Que bajáramos de dos en dos nos dijo el anfitrión, al grupo de por lo menos diez hombres gais que nos encontrábamos en una soirée en su apartamento en el San Juan de los años ochenta. La razones para dicha directriz estaban fundamentadas en el miedo a que nos leyesen (leerte en la jerga de la sub-cultura de los gais criados antes de la luchas por los derechos civiles significada que los demás se daban cuenta de que uno era homosexual) en el ascensor o en el recibidor del edificio. El grupo estaba compuesto por hombres de la generación pre-Stonewall, y con la excepción de uno que otro, la mayoría seguía viviendo como si el Stonewall no hubiese ocurrido. El miedo seguía guiando sus actos. Así lo hicimos, bajamos de dos en dos y evitábamos hablar en el ascensor.
El grado y discusión pública que se estaba llevando a cabo en algunas ciudades de los EEUU y en Europa estaba en ciernes en el Puerto Rico de los ochenta; y la generación madurada antes de los sesenta vivía con los temores y criterios de aquellas épocas. Organizaciones que iban desde las más radicales (Act-up) hasta las religiosas (Dignity), revistas (la excelente Body Politique), departamentos y cursos académicos planteaban que la homosexualidad no es el infierno o un estado estático (se transforma en el grupo, la cultura y en cada uno de nosotros), que los homosexuales no escogen serlo y son ciudadanos responsables que aportan al bienestar de sus comunidades, etc. etc. etc. El clandestinaje de aquel grupo, en la fiesta antes mencionada, era contrario a la discusión seria de la homosexualidad y al respeto hacia los hombres y mujeres gais. Atentaba contra la dignidad de cualquier ser.
“Que nadie se entere, es muy partido, enfermo sexual" pasaron de ser valores, expectativas, tipos y estereotipos de homosexuales estancados en la protección de sus cuerpos, reflejos del miedo a los controles que ejercían los heterosexuales, a temas que sirven para profundizar sobre cómo y por qué somos quiénes somos.

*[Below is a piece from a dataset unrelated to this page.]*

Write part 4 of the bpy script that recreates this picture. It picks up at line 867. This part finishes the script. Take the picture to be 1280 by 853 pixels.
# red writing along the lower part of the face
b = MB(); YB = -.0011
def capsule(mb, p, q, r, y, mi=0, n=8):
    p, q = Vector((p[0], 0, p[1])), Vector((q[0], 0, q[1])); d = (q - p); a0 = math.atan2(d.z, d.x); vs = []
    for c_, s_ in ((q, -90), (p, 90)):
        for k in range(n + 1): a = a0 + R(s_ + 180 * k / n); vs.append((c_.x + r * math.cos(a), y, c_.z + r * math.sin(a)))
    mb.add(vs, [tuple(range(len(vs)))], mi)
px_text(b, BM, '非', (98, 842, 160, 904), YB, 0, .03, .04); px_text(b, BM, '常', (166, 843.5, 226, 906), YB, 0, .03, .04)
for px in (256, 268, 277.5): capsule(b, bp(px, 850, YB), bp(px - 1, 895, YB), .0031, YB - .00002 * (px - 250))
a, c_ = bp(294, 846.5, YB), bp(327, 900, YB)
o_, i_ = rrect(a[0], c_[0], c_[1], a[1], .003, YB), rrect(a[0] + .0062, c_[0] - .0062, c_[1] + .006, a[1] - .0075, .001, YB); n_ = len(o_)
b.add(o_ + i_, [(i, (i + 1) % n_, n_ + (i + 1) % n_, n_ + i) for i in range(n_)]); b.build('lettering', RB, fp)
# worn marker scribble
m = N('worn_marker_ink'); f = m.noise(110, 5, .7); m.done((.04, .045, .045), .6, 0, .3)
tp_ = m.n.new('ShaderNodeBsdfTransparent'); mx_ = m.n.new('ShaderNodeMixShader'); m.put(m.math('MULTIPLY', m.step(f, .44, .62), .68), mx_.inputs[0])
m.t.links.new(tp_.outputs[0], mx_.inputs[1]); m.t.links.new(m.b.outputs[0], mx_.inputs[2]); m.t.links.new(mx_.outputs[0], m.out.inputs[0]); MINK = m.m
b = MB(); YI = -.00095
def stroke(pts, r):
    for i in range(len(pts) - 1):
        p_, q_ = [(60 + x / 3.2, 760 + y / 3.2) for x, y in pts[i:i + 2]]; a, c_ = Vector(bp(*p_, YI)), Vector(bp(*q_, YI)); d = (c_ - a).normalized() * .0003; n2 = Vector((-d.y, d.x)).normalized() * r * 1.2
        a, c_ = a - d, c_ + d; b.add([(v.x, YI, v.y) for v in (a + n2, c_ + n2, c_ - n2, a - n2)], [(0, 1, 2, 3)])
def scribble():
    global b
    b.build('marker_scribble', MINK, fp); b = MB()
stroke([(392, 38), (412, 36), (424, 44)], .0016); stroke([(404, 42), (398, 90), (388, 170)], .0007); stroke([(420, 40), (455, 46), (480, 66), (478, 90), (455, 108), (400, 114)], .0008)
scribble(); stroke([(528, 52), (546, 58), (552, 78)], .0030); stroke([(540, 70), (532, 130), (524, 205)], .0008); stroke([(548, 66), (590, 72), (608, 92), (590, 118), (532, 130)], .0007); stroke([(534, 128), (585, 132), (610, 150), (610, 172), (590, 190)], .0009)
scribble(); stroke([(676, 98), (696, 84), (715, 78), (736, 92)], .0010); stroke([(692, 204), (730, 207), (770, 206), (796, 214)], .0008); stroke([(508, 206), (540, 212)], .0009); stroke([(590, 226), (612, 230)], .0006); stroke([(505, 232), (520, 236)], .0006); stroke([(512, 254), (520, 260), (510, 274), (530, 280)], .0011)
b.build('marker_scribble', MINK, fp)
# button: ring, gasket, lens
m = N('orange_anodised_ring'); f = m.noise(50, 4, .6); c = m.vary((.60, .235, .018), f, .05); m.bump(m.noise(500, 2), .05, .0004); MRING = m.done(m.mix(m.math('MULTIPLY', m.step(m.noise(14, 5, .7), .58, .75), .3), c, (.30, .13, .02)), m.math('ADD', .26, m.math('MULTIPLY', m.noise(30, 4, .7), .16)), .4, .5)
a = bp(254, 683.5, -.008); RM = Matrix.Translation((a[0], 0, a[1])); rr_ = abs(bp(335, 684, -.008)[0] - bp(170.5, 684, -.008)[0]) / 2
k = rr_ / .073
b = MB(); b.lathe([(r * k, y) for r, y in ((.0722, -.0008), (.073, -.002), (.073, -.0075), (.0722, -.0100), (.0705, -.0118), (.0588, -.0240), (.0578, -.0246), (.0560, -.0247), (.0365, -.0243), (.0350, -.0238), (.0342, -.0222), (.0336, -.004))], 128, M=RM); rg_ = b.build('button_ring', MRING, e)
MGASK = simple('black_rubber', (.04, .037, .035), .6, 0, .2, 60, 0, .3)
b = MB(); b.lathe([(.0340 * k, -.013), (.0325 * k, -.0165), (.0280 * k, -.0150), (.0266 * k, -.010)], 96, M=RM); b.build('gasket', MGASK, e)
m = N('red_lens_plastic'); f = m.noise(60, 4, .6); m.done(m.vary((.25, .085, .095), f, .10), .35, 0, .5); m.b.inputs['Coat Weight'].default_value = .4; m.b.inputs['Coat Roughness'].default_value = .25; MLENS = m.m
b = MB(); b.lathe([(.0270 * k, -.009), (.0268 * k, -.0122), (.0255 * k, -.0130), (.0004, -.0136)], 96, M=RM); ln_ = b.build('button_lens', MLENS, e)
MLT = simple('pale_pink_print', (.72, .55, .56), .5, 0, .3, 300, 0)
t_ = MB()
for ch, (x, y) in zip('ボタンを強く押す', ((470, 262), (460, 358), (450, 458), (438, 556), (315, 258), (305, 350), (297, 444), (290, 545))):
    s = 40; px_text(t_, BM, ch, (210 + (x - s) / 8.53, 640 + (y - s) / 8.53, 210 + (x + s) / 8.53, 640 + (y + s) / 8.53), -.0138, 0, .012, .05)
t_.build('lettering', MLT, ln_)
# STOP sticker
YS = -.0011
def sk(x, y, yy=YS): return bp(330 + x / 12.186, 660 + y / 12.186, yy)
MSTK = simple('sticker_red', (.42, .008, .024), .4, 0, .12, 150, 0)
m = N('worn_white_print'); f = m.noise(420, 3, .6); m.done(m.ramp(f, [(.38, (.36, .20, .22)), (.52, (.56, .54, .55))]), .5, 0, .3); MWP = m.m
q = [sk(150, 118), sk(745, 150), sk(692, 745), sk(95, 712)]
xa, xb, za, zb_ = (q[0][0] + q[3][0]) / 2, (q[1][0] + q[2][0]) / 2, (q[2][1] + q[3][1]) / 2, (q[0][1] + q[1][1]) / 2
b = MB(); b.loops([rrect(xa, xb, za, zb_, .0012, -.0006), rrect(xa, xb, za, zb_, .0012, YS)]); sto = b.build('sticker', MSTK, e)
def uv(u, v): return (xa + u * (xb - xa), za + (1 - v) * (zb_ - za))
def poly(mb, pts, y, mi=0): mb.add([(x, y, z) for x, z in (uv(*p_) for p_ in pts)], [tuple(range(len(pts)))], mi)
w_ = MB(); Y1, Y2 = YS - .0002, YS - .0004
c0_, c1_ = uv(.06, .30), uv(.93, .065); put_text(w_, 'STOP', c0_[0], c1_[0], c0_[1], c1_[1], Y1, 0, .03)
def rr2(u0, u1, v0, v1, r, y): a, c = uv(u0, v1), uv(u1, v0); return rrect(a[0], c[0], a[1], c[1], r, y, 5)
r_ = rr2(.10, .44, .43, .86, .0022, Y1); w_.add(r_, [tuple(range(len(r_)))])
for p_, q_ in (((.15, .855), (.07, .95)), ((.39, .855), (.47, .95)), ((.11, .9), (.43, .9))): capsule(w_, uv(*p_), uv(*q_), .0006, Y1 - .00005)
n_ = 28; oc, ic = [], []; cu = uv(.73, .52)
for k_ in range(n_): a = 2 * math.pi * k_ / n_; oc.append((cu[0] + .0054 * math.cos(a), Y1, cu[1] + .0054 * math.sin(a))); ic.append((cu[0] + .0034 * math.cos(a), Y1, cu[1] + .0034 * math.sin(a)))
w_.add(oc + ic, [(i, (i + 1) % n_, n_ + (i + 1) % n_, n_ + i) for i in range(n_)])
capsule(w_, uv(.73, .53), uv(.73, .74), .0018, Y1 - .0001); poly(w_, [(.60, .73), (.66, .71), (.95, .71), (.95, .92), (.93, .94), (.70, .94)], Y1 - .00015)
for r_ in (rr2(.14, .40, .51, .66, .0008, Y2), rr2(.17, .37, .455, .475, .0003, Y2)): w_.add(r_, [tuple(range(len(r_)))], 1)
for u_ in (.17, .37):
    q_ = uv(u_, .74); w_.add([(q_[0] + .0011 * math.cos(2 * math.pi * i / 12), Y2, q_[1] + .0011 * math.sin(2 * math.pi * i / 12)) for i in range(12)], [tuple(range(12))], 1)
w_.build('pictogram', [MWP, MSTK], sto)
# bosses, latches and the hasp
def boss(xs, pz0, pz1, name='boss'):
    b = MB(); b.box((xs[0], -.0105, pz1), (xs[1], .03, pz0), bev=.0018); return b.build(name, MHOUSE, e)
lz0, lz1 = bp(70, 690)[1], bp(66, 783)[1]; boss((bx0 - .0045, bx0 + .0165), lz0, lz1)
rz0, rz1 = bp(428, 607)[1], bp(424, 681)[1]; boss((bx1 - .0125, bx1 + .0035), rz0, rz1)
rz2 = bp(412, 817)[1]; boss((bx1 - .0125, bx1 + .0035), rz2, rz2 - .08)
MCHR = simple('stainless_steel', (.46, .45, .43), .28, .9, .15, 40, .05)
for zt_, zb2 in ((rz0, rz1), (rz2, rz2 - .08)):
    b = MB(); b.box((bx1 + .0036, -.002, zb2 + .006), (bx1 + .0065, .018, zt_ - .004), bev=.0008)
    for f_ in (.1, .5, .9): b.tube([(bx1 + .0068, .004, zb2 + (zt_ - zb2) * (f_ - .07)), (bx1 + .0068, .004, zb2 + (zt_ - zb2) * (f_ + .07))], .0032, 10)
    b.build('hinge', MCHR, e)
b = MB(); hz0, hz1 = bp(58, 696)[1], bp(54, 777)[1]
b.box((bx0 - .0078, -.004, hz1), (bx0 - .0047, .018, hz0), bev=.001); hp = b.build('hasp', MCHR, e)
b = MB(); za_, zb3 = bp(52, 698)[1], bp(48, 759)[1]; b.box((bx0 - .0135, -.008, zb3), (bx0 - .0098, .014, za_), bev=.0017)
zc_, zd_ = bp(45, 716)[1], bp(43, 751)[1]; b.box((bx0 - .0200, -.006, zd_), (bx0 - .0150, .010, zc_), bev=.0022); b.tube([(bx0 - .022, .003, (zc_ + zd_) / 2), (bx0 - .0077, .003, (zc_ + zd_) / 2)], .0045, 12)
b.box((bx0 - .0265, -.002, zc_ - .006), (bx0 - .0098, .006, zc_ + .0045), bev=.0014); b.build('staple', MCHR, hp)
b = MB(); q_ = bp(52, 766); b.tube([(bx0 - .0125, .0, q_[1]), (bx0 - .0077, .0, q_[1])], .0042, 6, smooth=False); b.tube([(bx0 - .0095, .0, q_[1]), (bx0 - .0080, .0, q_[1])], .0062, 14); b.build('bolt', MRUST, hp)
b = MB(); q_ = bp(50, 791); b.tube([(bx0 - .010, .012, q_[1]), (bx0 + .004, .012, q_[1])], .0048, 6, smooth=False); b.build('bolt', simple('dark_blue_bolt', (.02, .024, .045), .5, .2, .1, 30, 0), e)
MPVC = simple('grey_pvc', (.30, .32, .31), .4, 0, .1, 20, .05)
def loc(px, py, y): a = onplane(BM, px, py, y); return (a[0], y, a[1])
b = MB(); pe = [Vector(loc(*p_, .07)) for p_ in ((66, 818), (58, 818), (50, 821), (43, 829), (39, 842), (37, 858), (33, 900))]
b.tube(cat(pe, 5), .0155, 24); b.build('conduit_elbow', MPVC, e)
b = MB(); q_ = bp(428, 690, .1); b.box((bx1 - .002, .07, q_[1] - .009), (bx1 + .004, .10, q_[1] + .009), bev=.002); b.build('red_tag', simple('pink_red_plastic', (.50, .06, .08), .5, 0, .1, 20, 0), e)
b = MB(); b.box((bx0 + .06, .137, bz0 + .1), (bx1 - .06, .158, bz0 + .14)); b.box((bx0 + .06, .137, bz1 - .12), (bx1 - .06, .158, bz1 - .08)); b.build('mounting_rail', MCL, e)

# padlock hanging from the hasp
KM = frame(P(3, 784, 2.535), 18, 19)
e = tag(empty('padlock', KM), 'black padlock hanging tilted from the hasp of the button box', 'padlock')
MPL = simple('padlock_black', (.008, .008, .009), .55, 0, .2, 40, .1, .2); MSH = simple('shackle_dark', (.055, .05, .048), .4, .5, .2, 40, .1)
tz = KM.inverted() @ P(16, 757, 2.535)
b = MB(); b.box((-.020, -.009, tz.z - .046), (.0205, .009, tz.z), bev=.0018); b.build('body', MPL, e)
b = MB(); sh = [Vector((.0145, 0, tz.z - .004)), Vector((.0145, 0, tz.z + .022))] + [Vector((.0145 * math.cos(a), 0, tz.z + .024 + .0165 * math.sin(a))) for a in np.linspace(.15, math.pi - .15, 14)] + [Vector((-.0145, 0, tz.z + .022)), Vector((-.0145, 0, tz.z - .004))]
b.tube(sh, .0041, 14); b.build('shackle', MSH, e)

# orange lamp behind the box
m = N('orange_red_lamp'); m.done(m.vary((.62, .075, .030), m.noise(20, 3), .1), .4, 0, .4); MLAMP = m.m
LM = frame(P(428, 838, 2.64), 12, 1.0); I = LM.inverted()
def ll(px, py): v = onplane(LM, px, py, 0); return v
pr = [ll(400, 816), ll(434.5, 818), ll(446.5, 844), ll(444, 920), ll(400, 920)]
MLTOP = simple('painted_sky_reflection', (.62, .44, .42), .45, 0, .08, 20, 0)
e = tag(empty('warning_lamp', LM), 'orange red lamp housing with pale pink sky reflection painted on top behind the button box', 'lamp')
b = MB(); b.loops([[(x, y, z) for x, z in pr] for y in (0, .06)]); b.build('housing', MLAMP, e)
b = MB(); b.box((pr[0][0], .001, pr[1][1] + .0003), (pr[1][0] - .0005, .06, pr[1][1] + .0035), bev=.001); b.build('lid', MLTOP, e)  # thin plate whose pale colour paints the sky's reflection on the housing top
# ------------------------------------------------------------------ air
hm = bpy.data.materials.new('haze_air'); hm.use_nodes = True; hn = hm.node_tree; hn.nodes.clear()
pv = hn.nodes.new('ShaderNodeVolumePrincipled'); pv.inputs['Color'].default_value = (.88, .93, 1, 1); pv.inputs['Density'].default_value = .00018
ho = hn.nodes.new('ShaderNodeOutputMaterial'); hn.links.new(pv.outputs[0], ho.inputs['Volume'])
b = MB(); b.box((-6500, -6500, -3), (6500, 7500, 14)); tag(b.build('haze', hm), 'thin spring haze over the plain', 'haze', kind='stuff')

Fijaciones, calabozos mentales y culturales fueron subvertidos para convertirse en caminos a explorar, a enriquecer el conocer la condición humana y todas sus manifestaciones.
En otra cena, tres décadas más tarde, una madre puertorriqueña me contó que cuando su hijo le confesó su homosexualidad, lo único que le preocupó fue que se fueran a burlar de él. Allí frente al joven hijo, estudiante universitario, la pareja del hijo, y otros amigos mayorcitos, mi generación, se discutía el tema con una libertad y respeto que hubiese sido imposible oír hace treinta años.
“Cómo me veo”: me preguntó un querido amigo sesentón recientemente. “Exacta”: le respondí, en femenino, con el humor y transgresión que caracteriza esa brillante e ingeniosa sub cultura. Ni miedo ni vergüenza acompañaron la respuesta; una aceptación del ser distinto sin ser nocivo. Mi amigo sonrió; sabia que a esa edad no se es tan exacta como cuando se tenía veinte años. Nos reímos porque caminábamos la vereda de la libertad, y es esa la que nos permite estar “exactas”. Lo gay no es absolutamente un estado sexual, es también un estado de ánimo, un derivado y variación de las otras culturas. Espejo de la otredad dirían los nuevos contenidos estructuralistas, post modernistas. Y juntos, no bajamos de dos en dos, en grupo como de cinco, caminamos a cenar temprano. Temprano, con la conciencia tranquila, que a esta edad el cuerpo te lo pide.